SQLite vs the file system

Out of curiosity, I ran a little test of SQLite vs the file system (btrfs). The conclusion? SQLite is probably faster for real-world loads.

Linear writes

The first thing I did was test 10k inserts, written in a tight loop.

bash
SQLite      647ms, 809ms, 708ms
BTRFS       393ms, 371ms, 382ms

For sequential writes, the file system is 1.8x faster.

Concurrent writes

Next, I cranked up the concurrency and had 100 concurrent writers, each writing 1K records.

bash
SQLite        8.2s, 8.1s, 8.5s
BTRFS         3.1s, 3.4s, 3.4s

For concurrent writes, the file system is 2.4x faster.

This is not terribly surprising, as SQLite does not handle concurrent writes. To be honest the performance gap here is smaller than I'd have guessed.

A more realistic test

The real-world application I'll be writing would have a bit more structure and more indices. So, I think the next test will be to run N tasks from start to finish: insert, update status, update progress, delete.

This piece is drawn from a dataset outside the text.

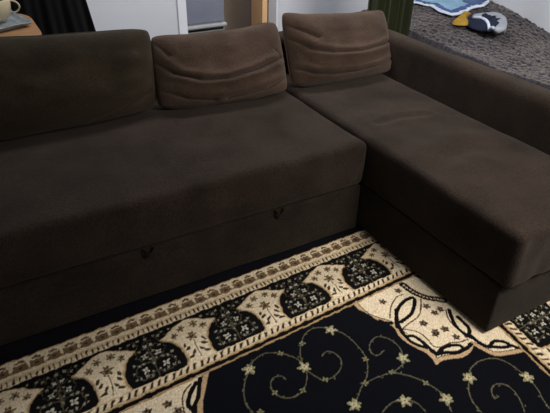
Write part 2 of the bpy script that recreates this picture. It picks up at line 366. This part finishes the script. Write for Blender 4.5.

For this, we'll want to index by status, and in the real world, I'd probably also index by scheduled_at so that we can handle job scheduling efficiently. If I were to use the file system for this, I'd keep the queues and schedules in memory, and rebuild it when the application starts. I've tested the in-memory approach, and it's blisteringly fast (millions of ops per second, given proper care).

Concurrency: 100, each running a simulation of 100 tasks (create, change status, update "output" 10 times, delete):

bash
SQLite      11.5s, 10.3s, 7.8
BTRFS       3.3s, 3.2s, 2.4s

In this test, the file system was 3.3x faster than SQLite. This surprises me, since we're writing the entire file each time vs SQLite presumably being able to do more optimal, in-place updates (though a variety of things may mean that's not actually happening).

Something to note is that SQLite has quite a bit of variation in its results, and seems to get faster with time.

Let's try again. This time, we'll do proper file writes (write to a tmp file, rename to overwrite the current file). This should be a bit more crash-resistant, though for my use case, it probably doesn't matter a whole lot if one or two tasks fail due to crashes once or twice a year.

More resilient file writes

Interesting. This time, I modified my file simulation to write to a tmp file first, then rename it to overwrite the existing file. This tweak caused the file simulation to be a bit slower than SQLite:

bash
SQLite      9.6s, 9.6s, 7.9s
BTRFS       13.5s, 13.3s, 10.2s

This makes me think that probably my initial file tests weren't waiting for fsync, but the rename forces the application to wait. I'm not sure.

Again, SQLite seems to speed up a bit as it goes along.

Here's another run, just with SQLite:

bash
SQLite ran 10k tasks 10.83936393s
SQLite ran 10k tasks 10.27817409s
SQLite ran 10k tasks 8.891015857s
SQLite ran 10k tasks 6.528546715s
SQLite ran 10k tasks 6.738008705s
SQLite ran 10k tasks 6.917476809s

It seems to have a warm up phase or something. My guess is that it optimizes the queries over time and / or ends up caching the execution plan after some repetition.

Eeeenterestink. I think that I'll give SQLite the edge here, as it will be hosted in a long-running process, and will probably end up performing on the faster-end of these ranges.

Conclusion

For a my real(ish) world scenario, SQLite-- once warmed up-- is roughly twice as fast as the file system.

I'm not sure which I'll end up going with, for my toy project, but I think it'll be SQLite. The devops part of me has a slight preference for using the file system, as I can use basic tools (grep, ls, etc) to check on things. The dev part of me definitely pefers SQLite, as I can let it take care of loads of things for me that I'd otherwise have to do myself, and I can trivially query for stats, etc.